Politics In The Smog
It didn’t take long for the usual political finger-pointing. The Delhi government blamed stubble burning in Punjab and Haryana. Opposition leaders pointed back, calling Delhi’s own emissions and lax firecracker enforcement the real culprits.
Satellite data from NASA’s VIIRS did show more farm fires over Punjab last weekend, but experts told The Indian Express that the current haze came mostly from local pollution trapped by cold air. In short, everyone’s right and everyone’s responsible.
The Forecast, And The Fatigue
Meteorologists say a slight improvement might come later this week if wind speeds pick up. But with crop burning season still ahead, and winter inversion layers forming, the air isn’t clearing anytime soon.
Think tanks like the Centre for Policy Research have been saying it for years Delhi needs a joint regional clean-air plan, not piecemeal bans and ad-hoc responses.

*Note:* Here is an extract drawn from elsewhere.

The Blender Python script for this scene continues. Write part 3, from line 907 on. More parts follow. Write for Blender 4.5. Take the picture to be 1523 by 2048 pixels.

But between bureaucratic turf wars and political hesitation, the plan stays buried in committee files.
Breathing Becomes News
Delhi’s story has become painfully repetitive. The World Air Quality Report 2024 still ranks it the most polluted capital on earth, averaging 92.6 micrograms per cubic metre of PM2.5 over the year. That’s nine times the safe limit.
Inside homes, air purifiers hum through the night; outside, the streetlights glow like ghosts in the haze. People have stopped expecting change, they just wait for the wind.
The festival lights are gone now, but their smoke lingers. It always does.